3 Stars for The Amber Spyglass by Phillip Pullman


Invested in this series, I expected more from The Amber Spyglass. The creative storytelling elements in the first two books glued together the importance of the golden compass and the subtle knife cementing their crucial significance. Although the amber spyglass was explained in this story, it didn't add to the plot. I mean you have a knife that can cut into worlds and a compass that can tell truth and then you have the amber spyglass which can see dust understood philosophically as some sort of Brahman/Atman concept perhaps without the Brahman because of course in these books "God is Dead" or never existed at all and anything, not just the church, associated with this is evil.

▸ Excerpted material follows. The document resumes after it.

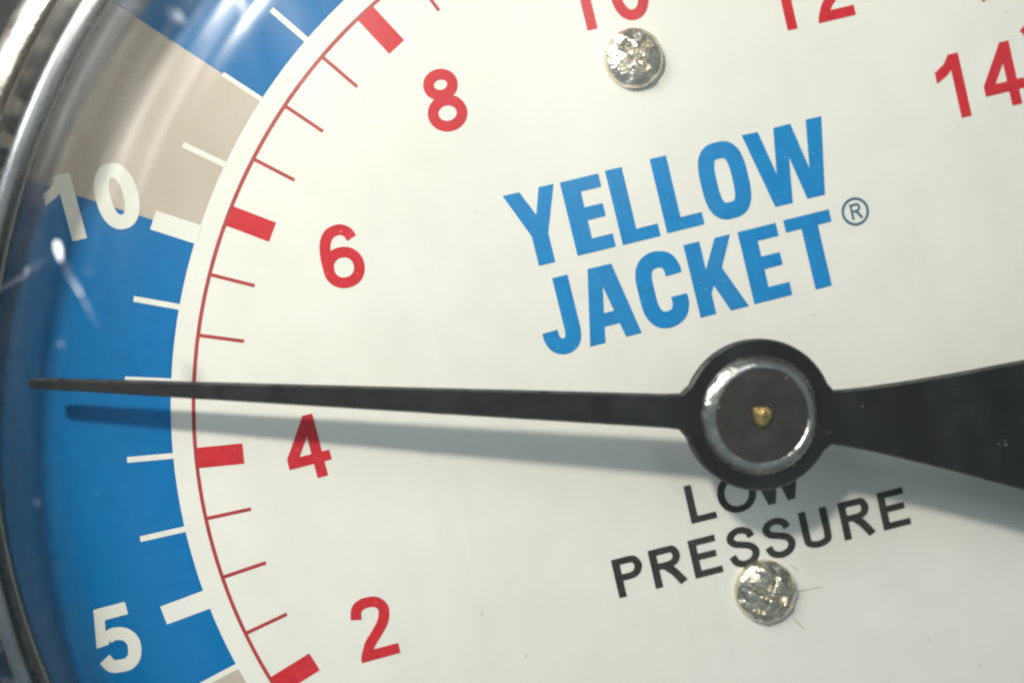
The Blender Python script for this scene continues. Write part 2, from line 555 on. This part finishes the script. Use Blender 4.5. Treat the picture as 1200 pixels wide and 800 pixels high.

I didn't understand why the church was evil - exactly. 

I think Pullman wanted us to tap into our prior knowledge here that extended outside of this book tapping into horrific events like The Salem Witch Trials. With all of his blossoming promises to address how religion is used more like a sword than a warm blanket, he fell short. In these books, you have to accept religion is bad without really ever understanding why. I mean these people don't even go to church, but somehow the church chains them. With that said, the idea of dust is a fantastic one, but it was not explained fully. Pullman goes off on the Mulefa, some weird bug creatures without dust. This part of the narrative bored me to tears and I found myself skimming. He also spent quite a bit of time explaining why Mary (the snake temptress) left the nunnery. This story reasoned around a fruit (aka the apple) and an Italian guy. What? 

Pullman set up some pretty nifty symbolism in this story, and really whether he likes the Bible or not - its much better story telling. How can you mess up when you have stories like that to spin off? Well, Pullman did. For example, Lyra, a feisty brave young woman turns into a whimpering rib of Will, the giant man in this. I like Margaret Atwood's version of Eve much better in Quattrocento, at least here the importance of knowledge is focused on rather than an outpouring of hatred for Christianity. These books were ripe with possibilities and Pullman could have addressed The Garden of Eden/original sin story alongside the corrupt folks often hiding behind the church - but, alas he did not. He was too busy hating alongside Mary, the former nun and the Mulefa. Read at your own peril.